Rav Chaim Vital wrote that he once asked his rabbi and teacher, the Arizal, "How can you tell me that my soul is so great, when in fact the smallest of those who lived in the early generations was a tremendous tzaddik to whose ankles I can't even reach. He told me that greatness of soul is not dependent on one's deeds, but only upon the times and the generation, and that a simple act in this generation is equal to many great mitzvot of later generations – because in these later times, the "outer shell" gets stronger and stronger. He said that if I lived in the earlier generations, my deeds and wisdom would have been greater than some of the righteous people of those times…"

We thus see that the souls of the later generations are greater than those who lived earlier.

The Arizal also taught that every generation of the Exile has its unique mission to rectify a particular fault. The first Exile was meant to fix the head, and the final Exile follows the rectification of all the other organs; only the legs will need to be fixed. And when nothing other than the heels need be rectified, the external forces that fight and negate sanctity become stronger, and it becomes harder and harder to identify that which is sacred and good – until finally, "all death will be swallowed up for eternity" (Isaiah 25).

We see that Rav Kook's approach is well-grounded in the inner sources (Kabalah) of our Torah. Only great and inward-looking souls are able to see and perceive in this manner. As Rav Kook writes in the Takanah letter about the Amoraic Sage Rav Yosef, who praised his own humility: "And even though it appears that Rav Yosef is being boastful by doing so, he actually had a sublimely special soul, and talked about himself with true and complete sanctity and humbleness, akin to that of the Master of Prophets, Moshe Rabbeinu."

From these teachings of Rav Kook, we learn to recognize and understand our generation, that of the Footsteps of Messiah – the generation of the arrival of the Son of David. This is a generation that is good inside, despite how it looks from the outside. And the value of a good deed today is amazingly great, and every thought of repentance that is thought today has tremendous significance. This is a generation of "teshuva me'ahava," repentance that stems from love, and everyone who does real teshuva nowadays, his sins become genuine merits [as is explained elsewhere in depth].

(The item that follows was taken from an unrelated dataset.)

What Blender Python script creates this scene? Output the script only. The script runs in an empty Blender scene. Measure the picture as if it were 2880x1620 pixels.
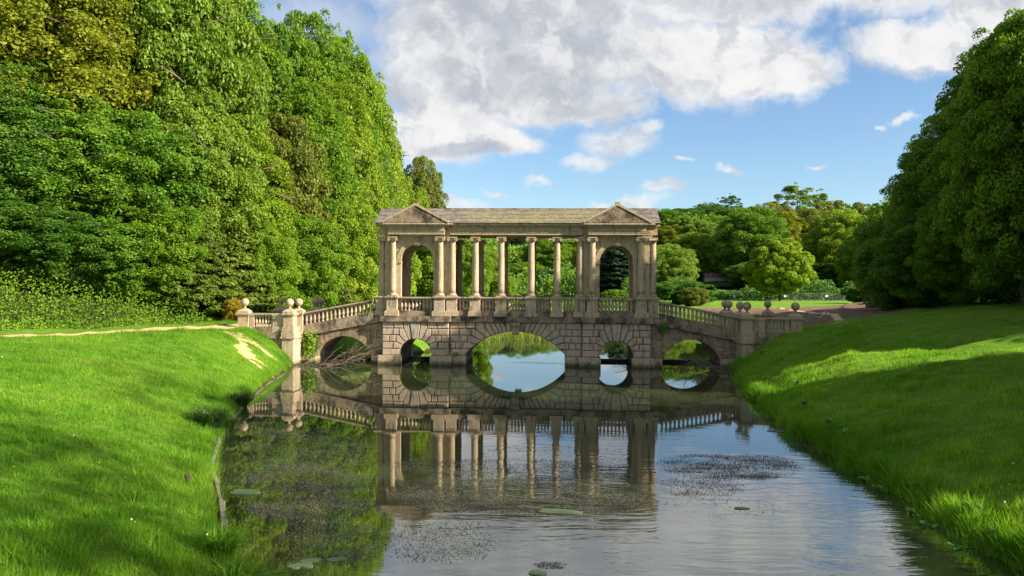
import bpy, bmesh, math, random
import numpy as np
from mathutils import Matrix, Vector

# ------------------------------------------------------------------ camera, world, sun
SC = bpy.context.scene
COL = SC.collection
PI = math.pi
FPX = 2279.0                      # focal length in pixels of a 2880 px wide picture
CAMZ, CAMY = 4.485, -45.5
YAW, PITCH, ROLL = 0.0630, -0.00199, 0.00646
_f = Vector((-math.sin(YAW), math.cos(YAW), 0)); _r = Vector((math.cos(YAW), math.sin(YAW), 0)); _u = Vector((0, 0, 1))
F3 = _f * math.cos(PITCH) + _u * math.sin(PITCH); _u2 = _u * math.cos(PITCH) - _f * math.sin(PITCH)
R3 = _r * math.cos(ROLL) + _u2 * math.sin(ROLL); U3 = _u2 * math.cos(ROLL) - _r * math.sin(ROLL)
cam = bpy.data.objects.new('camera', bpy.data.cameras.new('camera'))
COL.objects.link(cam)
cam.data.sensor_width = 36.0
cam.data.lens = FPX / 2880 * 36.0
cam.data.clip_end = 5000
cam.data.clip_start = 0.1
cam.matrix_world = Matrix(((R3.x, U3.x, -F3.x, 0), (R3.y, U3.y, -F3.y, CAMY), (R3.z, U3.z, -F3.z, CAMZ), (0, 0, 0, 1)))
SC.camera = cam

def look(u, v):
    return F3 + R3 * ((u - 1440) / FPX) - U3 * ((v - 810) / FPX)
def at_depth(u, v, D):            # the point seen at (u, v) that lies D metres beyond the camera
    d = look(u, v); t = D / d.y
    return (d.x * t, CAMY + D, CAMZ + d.z * t)
def on_water(u, v, z=0.0):
    d = look(u, v); t = (z - CAMZ) / d.z
    return (d.x * t, CAMY + d.y * t)

SUN_EL, SUN_AZ = math.radians(30), math.radians(18)      # azimuth: towards the camera side of +x
SUN = Vector((math.cos(SUN_EL) * math.cos(SUN_AZ), -math.cos(SUN_EL) * math.sin(SUN_AZ), math.sin(SUN_EL)))
ld = bpy.data.lights.new('sun', 'SUN'); ld.energy = 4.3; ld.angle = math.radians(0.53); ld.color = (1.0, 0.90, 0.74)
lo = bpy.data.objects.new('sun', ld); COL.objects.link(lo)
lo.rotation_euler = SUN.to_track_quat('Z', 'Y').to_euler(); lo.location = (60, -30, 60)

SC.view_settings.view_transform = 'Standard'; SC.view_settings.look = 'None'
SC.view_settings.exposure = 1.6
SC.view_settings.gamma = 1.0; SC.view_settings.use_curve_mapping = False
SC.render.engine = 'CYCLES'
SC.cycles.max_bounces = 6; SC.cycles.diffuse_bounces = 4; SC.cycles.transmission_bounces = 3; SC.cycles.glossy_bounces = 3
SC.cycles.transparent_max_bounces = 4
SC.cycles.use_denoising = True

class NT:
    """small helper for node trees"""
    def __init__(s, tree):
        s.t = tree; tree.nodes.clear()
    def n(s, typ, **kw):
        nd = s.t.nodes.new(typ)
        for k, v in kw.items(): setattr(nd, k, v)
        return nd
    def link(s, a, b): s.t.links.new(a, b)
    def put(s, sock, v):
        if isinstance(v, bpy.types.NodeSocket): s.t.links.new(v, sock)
        elif v is not None:
            if hasattr(sock.default_value, '__len__') and not hasattr(v, '__len__'): v = (v,) * len(sock.default_value)
            if hasattr(sock.default_value, '__len__') and len(sock.default_value) == 4 and len(v) == 3: v = (*v, 1)
            sock.default_value = v
    def math(s, op, a, b=None, c=None, clamp=False):
        nd = s.n('ShaderNodeMath', operation=op, use_clamp=clamp)
        for i, v in enumerate((a, b, c)):
            if v is not None: s.put(nd.inputs[i], v)
        return nd.outputs[0]
    def vmath(s, op, a, b=None, c=None):
        nd = s.n('ShaderNodeVectorMath', operation=op)
        for i, v in enumerate((a, b, c)):
            if v is not None: s.put(nd.inputs[i], v)
        return nd.outputs['Value'] if op in ('LENGTH', 'DOT_PRODUCT', 'DISTANCE') else nd.outputs[0]
    def mix(s, fac, a, b, blend='MIX'):
        nd = s.n('ShaderNodeMix', data_type='RGBA', blend_type=blend)
        s.put(nd.inputs[0], fac); s.put(nd.inputs[6], a); s.put(nd.inputs[7], b)
        return nd.outputs[2]
    def mapr(s, v, a, b, c=0.0, d=1.0, smooth=True):
        nd = s.n('ShaderNodeMapRange', interpolation_type='SMOOTHSTEP' if smooth else 'LINEAR')
        s.put(nd.inputs[0], v); s.put(nd.inputs[1], a); s.put(nd.inputs[2], b); s.put(nd.inputs[3], c); s.put(nd.inputs[4], d)
        return nd.outputs[0]
    def noise(s, vec, scale, detail=4, rough=.55, dist=0.0, typ='fac'):
        nd = s.n('ShaderNodeTexNoise'); s.put(nd.inputs['Vector'], vec)
        nd.inputs['Scale'].default_value = scale; nd.inputs['Detail'].default_value = detail
        nd.inputs['Roughness'].default_value = rough; nd.inputs['Distortion'].default_value = dist
        return nd.outputs[0] if typ == 'fac' else nd.outputs[1]
    def ramp(s, fac, stops):
        nd = s.n('ShaderNodeValToRGB'); s.put(nd.inputs[0], fac)
        els = nd.color_ramp.elements
        while len(els) < len(stops): els.new(0.5)
        for e, (p, c) in zip(els, stops):
            e.position = p; e.color = (*c, 1)
        return nd.outputs[0]

# --- sky with clouds (colour by direction, the same from every place)
W = bpy.data.worlds.new('World'); SC.world = W; W.use_nodes = True
w = NT(W.node_tree)
sky = w.n('ShaderNodeTexSky', sky_type='NISHITA', sun_disc=False)
sky.sun_elevation = SUN_EL; sky.sun_rotation = PI / 2 + SUN_AZ; sky.air_density = 1.0; sky.dust_density = 0.3; sky.ozone_density = 1.5; sky.altitude = 50
tc = w.n('ShaderNodeTexCoord'); D = tc.outputs['Generated']
fy = w.math('MAXIMUM', w.math('ABSOLUTE', w.vmath('DOT_PRODUCT', D, tuple(_f))), 0.05)
px_ = w.math('DIVIDE', w.vmath('DOT_PRODUCT', D, tuple(_r)), fy)
pz_ = w.math('DIVIDE', w.vmath('DOT_PRODUCT', D, (0, 0, 1)), fy)
cmb = w.n('ShaderNodeCombineXYZ'); w.put(cmb.inputs[0], px_); w.put(cmb.inputs[1], pz_)
PV = cmb.outputs[0]
warp = w.vmath('SUBTRACT', w.noise(PV, 7.0, 6, .62, 0, 'col'), (.5, .5, .5))
PW = w.vmath('MULTIPLY_ADD', warp, (.10, .075, 0), PV)
warp2 = w.vmath('SUBTRACT', w.noise(PV, 26.0, 5, .62, 0, 'col'), (.5, .5, .5))
PW = w.vmath('MULTIPLY_ADD', warp2, (.028, .022, 0), PW)
def U(px): return (px - 1440) / FPX
def V(v): return (805 - v) / FPX
def field(blobs):
    acc = None
    for (cx, cy, rx, ry) in blobs:
        iu, iv = FPX / rx, FPX / ry
        l = w.vmath('LENGTH', w.vmath('MULTIPLY_ADD', PW, (iu, iv, 0), (-U(cx) * iu, -V(cy) * iv, 0)))
        acc = l if acc is None else w.math('MINIMUM', acc, l)
    return acc
big = field([(1330, 150, 300, 250), (1600, 120, 400, 190), (1950, 160, 330, 140), (1240, 370, 230, 100), (1420, 400, 110, 55), (2180, 190, 160, 100),
             (1180, 200, 130, 220), (2640, 130, 250, 80), (2850, 60, 260, 130), (2000, -60, 1200, 130), (1500, 290, 330, 60)])
small = field([(1730, 400, 110, 55), (1660, 460, 80, 26), (1800, 365, 50, 30), (1910, 450, 34, 11), (2045, 468, 48, 15), (1860, 528, 50, 22), (1385, 536, 46, 14),
               (1520, 520, 50, 15), (2540, 345, 46, 16), (2470, 357, 30, 12), (2295, 476, 30, 11), (1260, 578, 120, 22), (1800, 568, 75, 24), (1700, 582, 60, 16), (2700, 280, 70, 45)])
thin = field([(900, 60, 330, 120), (1100, 470, 160, 60)])
fb = w.noise(PV, 9.0, 8, .62)
fbm2 = w.noise(PV, 30.0, 6, .6)
edge = w.math('ADD', w.math('MULTIPLY', w.math('SUBTRACT', fb, .5), 1.1), w.math('MULTIPLY', w.math('SUBTRACT', fbm2, .5), .45))
mbig = w.mapr(w.math('ADD', big, edge), 1.22, .66)
msml = w.math('MULTIPLY', w.mapr(w.math('ADD', small, edge), 1.2, .25), .8)
mthn = w.math('MULTIPLY', w.mapr(w.math('ADD', thin, edge), 1.1, .2), .45)
# clouds over the rest of the sky, on a plane overhead
sep = w.n('ShaderNodeSeparateXYZ'); w.put(sep.inputs[0], D)
zz = w.math('MAXIMUM', sep.outputs[2], .04)
cm2 = w.n('ShaderNodeCombineXYZ'); w.put(cm2.inputs[0], w.math('DIVIDE', sep.outputs[0], zz)); w.put(cm2.inputs[1], w.math('DIVIDE', sep.outputs[1], zz))
ov = w.mapr(w.noise(cm2.outputs[0], .55, 7, .6), .42, .58)
high = w.math('MAXIMUM', w.mapr(pz_, .36, .46), w.mapr(w.math('ABSOLUTE', px_), .75, 1.0))
mov = w.math('MULTIPLY', ov, high)
mask = w.math('MAXIMUM', w.math('MAXIMUM', mbig, msml), w.math('MAXIMUM', mthn, mov), clamp=True)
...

It is hard to believe that this is the case, but we have shown above how it is well-grounded. This is a generation in which our entire nationhood is revealed. In the Land of Israel, the nation is sprouting nationally, and therefore every act of an individual is no longer only an isolated deed, but is rather connected with the full manifestation of the nation, which helps it take upon greater value. As Rav Kook explains in Meorot HaR'ayah: "Teshuva in our days is always on a sublime level – it is teshuva from love, where the sins become merits; sins cannot do the damage they did in earlier generations because the world is now so strongly grounded, and because of the abundance of mercy and kindness that shine down upon it now…"

It is with this noble and lofty outlook that we gaze upon this generation and upon teshuva. And this is how we begin the month of Elul, the month of repentance, as we approach the Days of Awe one month from now. May we be comforted from all our troubles and merit a complete salvation, speedily in our days!